One of the strongest, strangest memories of my post-college life was the weekend I spent binging through Questionable Content, a comic that was one of High School Justin's earliest entrees into alternative culture.

I remember reading it religiously for four or so years as a primer on music, "culture", and aesthetic — only falling out of the habit once I hit undergrad and went through the traditional metamorphosis one goes through when they decide to re-invent themselves on a college campus.

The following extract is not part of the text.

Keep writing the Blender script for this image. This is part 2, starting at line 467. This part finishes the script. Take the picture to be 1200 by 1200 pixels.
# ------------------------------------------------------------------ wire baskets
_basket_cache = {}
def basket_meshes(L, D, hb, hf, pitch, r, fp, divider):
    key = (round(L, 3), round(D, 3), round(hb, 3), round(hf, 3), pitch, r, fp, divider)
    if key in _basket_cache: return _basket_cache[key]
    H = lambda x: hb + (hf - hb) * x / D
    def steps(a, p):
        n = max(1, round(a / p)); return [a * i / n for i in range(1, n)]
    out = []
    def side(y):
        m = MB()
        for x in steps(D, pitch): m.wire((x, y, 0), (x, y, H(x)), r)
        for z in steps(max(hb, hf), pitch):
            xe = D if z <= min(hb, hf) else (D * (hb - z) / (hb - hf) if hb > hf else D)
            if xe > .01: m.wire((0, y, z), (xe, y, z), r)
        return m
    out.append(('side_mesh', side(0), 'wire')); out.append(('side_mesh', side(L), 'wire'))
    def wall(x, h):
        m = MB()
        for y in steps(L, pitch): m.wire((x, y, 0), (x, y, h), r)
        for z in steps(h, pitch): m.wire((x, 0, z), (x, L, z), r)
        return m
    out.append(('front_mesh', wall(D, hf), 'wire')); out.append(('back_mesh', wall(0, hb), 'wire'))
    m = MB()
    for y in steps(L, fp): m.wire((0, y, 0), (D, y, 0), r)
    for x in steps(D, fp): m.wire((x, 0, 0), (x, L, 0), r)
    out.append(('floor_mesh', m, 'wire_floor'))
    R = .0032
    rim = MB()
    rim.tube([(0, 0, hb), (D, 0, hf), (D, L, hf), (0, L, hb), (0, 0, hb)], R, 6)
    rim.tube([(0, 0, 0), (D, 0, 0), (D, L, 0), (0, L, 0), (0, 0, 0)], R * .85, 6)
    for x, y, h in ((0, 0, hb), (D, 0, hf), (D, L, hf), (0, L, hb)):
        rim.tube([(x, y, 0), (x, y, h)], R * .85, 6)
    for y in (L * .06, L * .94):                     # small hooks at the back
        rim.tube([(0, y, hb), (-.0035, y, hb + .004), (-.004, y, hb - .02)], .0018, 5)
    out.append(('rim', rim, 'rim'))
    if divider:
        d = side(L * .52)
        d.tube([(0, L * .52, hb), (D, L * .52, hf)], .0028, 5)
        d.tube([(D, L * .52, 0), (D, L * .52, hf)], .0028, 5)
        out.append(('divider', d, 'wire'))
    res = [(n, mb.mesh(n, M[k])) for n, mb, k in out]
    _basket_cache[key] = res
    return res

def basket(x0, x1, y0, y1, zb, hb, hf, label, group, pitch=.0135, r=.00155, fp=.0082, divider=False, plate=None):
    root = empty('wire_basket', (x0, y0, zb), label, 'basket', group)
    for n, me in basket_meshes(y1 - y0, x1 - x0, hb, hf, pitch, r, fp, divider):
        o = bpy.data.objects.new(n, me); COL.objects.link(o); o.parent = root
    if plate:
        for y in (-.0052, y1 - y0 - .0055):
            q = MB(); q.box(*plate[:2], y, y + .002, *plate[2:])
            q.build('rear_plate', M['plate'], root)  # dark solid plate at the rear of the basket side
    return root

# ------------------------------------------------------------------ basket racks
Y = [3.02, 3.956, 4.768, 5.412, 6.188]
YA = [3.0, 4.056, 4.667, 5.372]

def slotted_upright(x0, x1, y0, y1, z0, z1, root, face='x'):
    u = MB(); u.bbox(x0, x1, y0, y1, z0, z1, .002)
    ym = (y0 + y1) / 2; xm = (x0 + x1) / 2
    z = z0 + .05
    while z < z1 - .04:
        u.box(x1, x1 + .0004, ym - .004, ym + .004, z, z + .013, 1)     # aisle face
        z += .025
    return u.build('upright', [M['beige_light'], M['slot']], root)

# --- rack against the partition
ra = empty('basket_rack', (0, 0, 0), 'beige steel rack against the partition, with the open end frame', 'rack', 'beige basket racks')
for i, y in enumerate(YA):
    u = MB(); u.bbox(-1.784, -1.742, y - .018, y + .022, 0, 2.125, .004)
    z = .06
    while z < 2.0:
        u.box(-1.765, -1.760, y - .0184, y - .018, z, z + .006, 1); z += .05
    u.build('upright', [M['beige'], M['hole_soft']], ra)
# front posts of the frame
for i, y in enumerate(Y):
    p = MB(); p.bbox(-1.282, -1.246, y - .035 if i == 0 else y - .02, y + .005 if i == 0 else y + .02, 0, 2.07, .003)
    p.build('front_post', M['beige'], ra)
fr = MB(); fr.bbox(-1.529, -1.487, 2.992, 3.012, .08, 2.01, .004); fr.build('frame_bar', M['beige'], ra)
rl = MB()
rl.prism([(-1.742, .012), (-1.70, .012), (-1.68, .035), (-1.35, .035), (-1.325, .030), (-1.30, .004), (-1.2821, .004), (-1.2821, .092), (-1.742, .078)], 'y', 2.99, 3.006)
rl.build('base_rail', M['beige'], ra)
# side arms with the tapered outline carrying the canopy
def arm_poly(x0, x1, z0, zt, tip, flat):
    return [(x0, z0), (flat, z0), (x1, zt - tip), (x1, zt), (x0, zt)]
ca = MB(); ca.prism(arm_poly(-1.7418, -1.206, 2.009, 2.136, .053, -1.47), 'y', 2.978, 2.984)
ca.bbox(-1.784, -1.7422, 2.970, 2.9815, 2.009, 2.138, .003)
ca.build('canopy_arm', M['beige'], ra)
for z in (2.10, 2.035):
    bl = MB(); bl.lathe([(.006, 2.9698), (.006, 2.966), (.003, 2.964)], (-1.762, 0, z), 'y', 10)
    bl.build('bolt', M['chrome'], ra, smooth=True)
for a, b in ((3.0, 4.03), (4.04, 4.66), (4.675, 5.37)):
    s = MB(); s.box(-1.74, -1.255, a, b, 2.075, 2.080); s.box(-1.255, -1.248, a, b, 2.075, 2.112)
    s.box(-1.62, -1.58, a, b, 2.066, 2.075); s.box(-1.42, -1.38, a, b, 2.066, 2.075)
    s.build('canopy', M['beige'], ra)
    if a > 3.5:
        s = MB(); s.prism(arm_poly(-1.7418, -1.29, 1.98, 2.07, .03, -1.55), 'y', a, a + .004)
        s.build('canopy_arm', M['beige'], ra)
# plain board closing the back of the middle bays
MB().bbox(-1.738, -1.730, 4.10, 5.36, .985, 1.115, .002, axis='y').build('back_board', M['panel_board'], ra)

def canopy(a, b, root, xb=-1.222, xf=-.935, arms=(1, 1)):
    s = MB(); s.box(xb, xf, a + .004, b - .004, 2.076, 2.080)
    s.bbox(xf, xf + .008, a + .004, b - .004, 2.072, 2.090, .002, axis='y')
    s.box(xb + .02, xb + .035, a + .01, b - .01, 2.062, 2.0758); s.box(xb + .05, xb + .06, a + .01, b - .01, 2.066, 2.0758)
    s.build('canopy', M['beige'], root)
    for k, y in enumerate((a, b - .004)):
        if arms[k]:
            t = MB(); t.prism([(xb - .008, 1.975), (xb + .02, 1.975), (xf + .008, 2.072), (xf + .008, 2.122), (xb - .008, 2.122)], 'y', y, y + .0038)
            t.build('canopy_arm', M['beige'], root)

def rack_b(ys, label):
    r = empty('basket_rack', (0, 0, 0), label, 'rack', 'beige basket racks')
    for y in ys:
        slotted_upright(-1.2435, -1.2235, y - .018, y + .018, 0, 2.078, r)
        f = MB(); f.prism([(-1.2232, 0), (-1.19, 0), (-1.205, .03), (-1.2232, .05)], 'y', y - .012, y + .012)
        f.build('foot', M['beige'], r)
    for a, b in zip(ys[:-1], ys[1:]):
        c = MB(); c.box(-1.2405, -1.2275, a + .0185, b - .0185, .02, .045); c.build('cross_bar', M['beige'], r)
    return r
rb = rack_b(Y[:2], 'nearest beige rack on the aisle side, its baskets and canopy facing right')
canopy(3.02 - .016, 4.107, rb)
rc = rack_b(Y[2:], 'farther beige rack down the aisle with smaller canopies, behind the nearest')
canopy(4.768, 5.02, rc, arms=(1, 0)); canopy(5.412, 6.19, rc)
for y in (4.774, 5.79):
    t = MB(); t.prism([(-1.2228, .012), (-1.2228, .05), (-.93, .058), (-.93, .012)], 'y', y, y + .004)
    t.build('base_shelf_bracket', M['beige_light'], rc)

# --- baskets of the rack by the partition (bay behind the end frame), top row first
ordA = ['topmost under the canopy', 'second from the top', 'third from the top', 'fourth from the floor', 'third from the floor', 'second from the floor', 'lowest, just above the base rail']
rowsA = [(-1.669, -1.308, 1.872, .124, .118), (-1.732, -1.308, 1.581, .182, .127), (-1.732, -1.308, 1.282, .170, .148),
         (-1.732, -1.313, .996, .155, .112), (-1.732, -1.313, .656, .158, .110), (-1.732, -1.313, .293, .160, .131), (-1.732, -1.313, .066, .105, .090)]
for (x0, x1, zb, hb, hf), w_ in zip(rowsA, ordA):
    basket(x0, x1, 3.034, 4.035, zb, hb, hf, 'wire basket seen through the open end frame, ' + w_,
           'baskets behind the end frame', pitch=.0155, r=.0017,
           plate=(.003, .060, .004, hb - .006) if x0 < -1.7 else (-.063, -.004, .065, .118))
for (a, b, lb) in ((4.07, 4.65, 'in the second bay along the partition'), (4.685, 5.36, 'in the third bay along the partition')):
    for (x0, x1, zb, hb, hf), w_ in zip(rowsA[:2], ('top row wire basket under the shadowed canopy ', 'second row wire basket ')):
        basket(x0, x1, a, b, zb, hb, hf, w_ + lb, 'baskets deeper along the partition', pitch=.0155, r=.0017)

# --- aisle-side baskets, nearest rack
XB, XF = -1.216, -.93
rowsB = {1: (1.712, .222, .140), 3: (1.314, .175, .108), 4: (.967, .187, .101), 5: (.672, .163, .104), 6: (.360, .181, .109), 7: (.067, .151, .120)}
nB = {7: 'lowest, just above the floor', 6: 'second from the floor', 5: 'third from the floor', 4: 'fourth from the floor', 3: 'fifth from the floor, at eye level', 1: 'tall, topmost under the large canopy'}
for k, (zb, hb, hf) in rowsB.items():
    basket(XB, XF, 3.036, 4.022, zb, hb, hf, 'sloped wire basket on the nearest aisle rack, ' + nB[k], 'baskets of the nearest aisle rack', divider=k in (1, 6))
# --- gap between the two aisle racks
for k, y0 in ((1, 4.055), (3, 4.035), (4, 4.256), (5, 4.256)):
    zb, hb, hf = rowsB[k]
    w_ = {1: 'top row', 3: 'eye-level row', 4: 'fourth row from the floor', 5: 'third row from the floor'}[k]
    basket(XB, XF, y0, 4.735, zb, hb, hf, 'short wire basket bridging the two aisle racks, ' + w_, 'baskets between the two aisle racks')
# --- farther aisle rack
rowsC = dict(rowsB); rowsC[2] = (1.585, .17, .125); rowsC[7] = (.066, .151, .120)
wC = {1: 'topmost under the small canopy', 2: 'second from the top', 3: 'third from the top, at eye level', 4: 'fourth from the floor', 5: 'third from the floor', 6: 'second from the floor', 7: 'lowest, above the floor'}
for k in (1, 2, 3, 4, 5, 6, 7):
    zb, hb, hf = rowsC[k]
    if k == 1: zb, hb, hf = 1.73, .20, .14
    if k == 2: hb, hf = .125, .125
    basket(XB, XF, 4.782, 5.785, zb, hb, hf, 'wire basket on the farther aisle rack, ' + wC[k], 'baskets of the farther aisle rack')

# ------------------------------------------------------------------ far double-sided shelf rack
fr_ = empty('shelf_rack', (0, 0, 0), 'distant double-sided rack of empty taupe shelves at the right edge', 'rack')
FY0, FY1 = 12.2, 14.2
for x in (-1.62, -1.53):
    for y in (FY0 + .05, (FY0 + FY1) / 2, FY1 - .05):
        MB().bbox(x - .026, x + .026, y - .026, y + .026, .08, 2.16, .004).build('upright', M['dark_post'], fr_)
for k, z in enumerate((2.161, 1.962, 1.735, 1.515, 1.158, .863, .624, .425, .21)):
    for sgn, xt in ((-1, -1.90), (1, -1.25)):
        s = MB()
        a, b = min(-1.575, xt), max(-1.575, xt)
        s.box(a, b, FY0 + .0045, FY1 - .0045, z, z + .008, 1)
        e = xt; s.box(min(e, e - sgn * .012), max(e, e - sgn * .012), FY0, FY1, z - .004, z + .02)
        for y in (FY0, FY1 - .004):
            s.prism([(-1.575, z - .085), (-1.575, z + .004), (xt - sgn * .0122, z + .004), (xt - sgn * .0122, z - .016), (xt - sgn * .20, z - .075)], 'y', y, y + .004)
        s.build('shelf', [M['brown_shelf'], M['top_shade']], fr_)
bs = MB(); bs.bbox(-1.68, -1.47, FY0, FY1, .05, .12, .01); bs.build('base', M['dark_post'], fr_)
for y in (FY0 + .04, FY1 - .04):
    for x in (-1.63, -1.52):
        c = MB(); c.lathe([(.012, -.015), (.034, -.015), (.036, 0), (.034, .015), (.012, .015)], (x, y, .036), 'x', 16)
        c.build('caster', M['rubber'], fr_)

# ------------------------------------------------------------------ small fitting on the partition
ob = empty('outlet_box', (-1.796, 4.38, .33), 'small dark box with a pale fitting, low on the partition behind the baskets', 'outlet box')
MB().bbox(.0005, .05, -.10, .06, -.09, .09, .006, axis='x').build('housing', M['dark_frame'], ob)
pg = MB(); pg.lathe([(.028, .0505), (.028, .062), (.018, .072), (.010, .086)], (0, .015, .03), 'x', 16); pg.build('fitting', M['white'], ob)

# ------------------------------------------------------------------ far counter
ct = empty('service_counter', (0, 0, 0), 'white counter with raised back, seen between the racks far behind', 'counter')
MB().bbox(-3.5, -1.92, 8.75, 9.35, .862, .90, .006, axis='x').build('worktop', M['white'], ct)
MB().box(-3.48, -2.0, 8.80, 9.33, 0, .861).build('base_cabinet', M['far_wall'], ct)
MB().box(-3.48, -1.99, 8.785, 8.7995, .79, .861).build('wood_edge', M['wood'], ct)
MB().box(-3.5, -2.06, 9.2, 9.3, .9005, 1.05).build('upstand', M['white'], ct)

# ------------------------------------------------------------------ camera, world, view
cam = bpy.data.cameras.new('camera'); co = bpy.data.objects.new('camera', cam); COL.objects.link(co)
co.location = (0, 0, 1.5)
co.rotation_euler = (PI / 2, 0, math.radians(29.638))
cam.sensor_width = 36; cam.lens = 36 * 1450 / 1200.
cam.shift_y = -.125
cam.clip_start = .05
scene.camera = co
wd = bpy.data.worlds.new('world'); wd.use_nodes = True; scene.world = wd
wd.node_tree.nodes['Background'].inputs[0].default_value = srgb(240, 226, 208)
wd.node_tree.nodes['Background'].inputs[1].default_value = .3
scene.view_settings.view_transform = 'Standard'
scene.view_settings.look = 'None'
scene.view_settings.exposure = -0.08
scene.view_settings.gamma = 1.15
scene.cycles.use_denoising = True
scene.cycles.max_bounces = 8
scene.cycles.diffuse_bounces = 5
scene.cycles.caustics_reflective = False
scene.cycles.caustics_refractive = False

Re-reading it over some random late-2010's weekend felt like a combination of nostalgia and apotheosis: it felt like visiting, in many ways, my former self, and the kind of esoterica and insecurity and arcana that felt so much like home for me in my teenage years. Moreover, it felt like flicking through an old childhood photo album and suddenly discovering there were a hundred pages you've never seen before: and, indeed, after I stopped reading it QC kept on humming, with lots of plot lines and panels that were altogether new to me.

I bring this up not just because Scott Pilgrim Takes Off is so literally similar to Questionable Content — a focus on indie music, relationship melodrama sharpened into relief through genre homage, and webcomic roots — but because it felt so aggressively and explicitly like it was negotiating with its former self, both delighted and a little dismayed by its past.

A lot of this show was not "great" in the traditional sense: the plot was, uh, quibbly, and while it was a literal miracle that they got the original actors all in a recording booth, the voice acting was wooden in a way that belies poor direction. But who cares? This show made me reconcile my self of fifteen years ago and my self of today in a way few other pieces of media do, and I had a great time doing so to boot.

Frequent readers of my writing will note that I approach projects like this with a high level of skepticism and, at times, outright derision — it's easy to feel like a bit of a mindless consumer being fed "hey! remember this thing from twenty years ago?"-inflected IP slop by an increasingly lazy coterie of producers, directors, and capitol allocators.

Scott Pilgrim Takes Off does not — I cannot emphasize enough — fall under that categorization. It is the rare piece of work — like the HBO miniseries Watchmen — that not only subverts the original product but elevates it. SPTO could not exist without its original, and both works are enhanced by the shared lineage.